La femme papillon

P lus alléché par la généreuse avance proposée par son éditeur que par l’idée d’écrire une histoire de super-héros en elle-même, Greg a finalement accepté de créer La Femme Papillon. Un peu désarçonné au départ, il se prend peu-à-peu au jeu et finit par trouver du plaisir dans cette création diamétralement différente de ses œuvres antérieures. Quelques jours après la parution de l’album, un infime évènement énergétique intersidéral vient modifier le tissu de l’espace-temps. Parfois, il suffit d’un rien pour changer les destins.

Héros masqués dissimulant leur réelle identité, auto-fiction basée sur son existence et exploitation romanesque d’une anecdote historique, l’inspiration et la création ont souvent leurs origines dans le quotidien, avant d’être grimées et rendues méconnaissables. Tout n’est que ré-orchestrations des faits avec les fantasmes des auteurs. La Femme Papillon, c’est tout cela et bien plus. Michel Coulon et Grégory Mardon ont joint leurs forces pour imaginer une ambitieuse fable à tiroirs sise à la frontière du vraisemblable.

D’abord excellent témoignage de la vie de bédéaste, le scénario montre avec énormément de justesse la relation entre maison d’édition et artiste. La dure vérité des chiffres, les suggestions plus ou moins poussées pour orienter la création, les réticences, les ego et les conséquences financières, le constat est sans appel. Beaucoup de doute, de discussions et c’est l’étincelle : l’idée jaillit. Tous les possibles se cristallisent sur la page blanche et c’est le bonheur. Par contre, celui-ci ne dure qu’un instant, car il faut maintenant concrétiser cette vision, case par case.

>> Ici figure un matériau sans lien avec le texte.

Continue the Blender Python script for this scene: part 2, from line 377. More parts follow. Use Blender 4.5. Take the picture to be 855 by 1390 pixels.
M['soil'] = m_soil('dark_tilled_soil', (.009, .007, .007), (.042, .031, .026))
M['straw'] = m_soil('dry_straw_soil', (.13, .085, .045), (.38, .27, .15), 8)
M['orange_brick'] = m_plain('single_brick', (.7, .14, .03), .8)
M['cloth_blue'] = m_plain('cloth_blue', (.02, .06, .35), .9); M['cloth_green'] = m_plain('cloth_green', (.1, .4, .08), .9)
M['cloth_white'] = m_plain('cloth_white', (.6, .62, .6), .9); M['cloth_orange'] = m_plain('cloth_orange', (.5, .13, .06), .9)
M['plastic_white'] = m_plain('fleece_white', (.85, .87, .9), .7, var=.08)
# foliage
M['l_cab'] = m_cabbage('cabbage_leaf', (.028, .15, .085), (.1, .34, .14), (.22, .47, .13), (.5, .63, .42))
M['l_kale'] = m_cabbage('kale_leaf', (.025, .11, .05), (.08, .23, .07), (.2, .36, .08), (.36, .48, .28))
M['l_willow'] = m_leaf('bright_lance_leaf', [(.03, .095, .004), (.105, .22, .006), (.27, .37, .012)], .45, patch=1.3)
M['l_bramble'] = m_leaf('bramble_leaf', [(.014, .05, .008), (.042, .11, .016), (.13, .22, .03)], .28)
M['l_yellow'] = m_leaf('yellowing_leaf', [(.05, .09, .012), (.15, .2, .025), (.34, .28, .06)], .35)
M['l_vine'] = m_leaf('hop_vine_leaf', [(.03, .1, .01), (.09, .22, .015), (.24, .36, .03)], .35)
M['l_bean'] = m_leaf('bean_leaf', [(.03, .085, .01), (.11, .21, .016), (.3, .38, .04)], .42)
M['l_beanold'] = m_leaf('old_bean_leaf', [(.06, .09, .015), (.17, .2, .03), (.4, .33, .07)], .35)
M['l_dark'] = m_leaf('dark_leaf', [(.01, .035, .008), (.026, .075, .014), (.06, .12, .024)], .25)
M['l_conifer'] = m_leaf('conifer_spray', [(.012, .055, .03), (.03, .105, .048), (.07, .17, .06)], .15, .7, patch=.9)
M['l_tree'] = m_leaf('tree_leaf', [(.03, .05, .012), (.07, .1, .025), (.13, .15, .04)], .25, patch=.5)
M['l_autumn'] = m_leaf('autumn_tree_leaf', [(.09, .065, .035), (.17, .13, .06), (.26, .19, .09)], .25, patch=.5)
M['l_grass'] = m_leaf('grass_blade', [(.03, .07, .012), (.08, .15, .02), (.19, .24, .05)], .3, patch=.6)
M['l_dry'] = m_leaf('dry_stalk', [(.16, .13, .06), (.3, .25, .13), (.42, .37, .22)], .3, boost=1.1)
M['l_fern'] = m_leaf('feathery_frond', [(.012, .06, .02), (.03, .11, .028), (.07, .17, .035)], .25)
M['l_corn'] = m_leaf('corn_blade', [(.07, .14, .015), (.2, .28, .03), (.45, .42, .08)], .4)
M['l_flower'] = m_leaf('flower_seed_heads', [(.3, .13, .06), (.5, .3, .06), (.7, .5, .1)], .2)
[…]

Ensuite, tout en continuant sur le même ton sympathique de la chronique intime douce-amère, la narration change de rythme. La fantaisie vient se mêler aux évènements rendant la dramaturgie quasiment épique. Les amateurs de mise en abîme et de décalage vont certainement apprécier la multiplication des ponts entre imaginaire et réalité. Le dessinateur en profite également pour disséminer quelques compositions-hommages aux classiques des comics. Outre les péripéties obligées du genre, le lecteur découvre une séries de réflexions sur la célébrité (ses avantages, ses défauts) et des responsabilités qui en découlent (elles sont grandes d’après l’oncle de Spiderman). Le tout se termine sur un final assez osé qui rappellera peut-être des mauvais souvenirs à certains. Là aussi, l’interpénétration entre vécu et fiction se montre des plus fortes et, dans ce dernier cas, remplie d’émotion.

Ouvrage assez inclassable, La Femme Papillon réserve au curieux un impressionnant lot de surprises. Si toutes ne sont peut-être pas totalement abouties ou véritablement prenantes, leur originalité et leur audace rendent lecture captivante, voire provocante.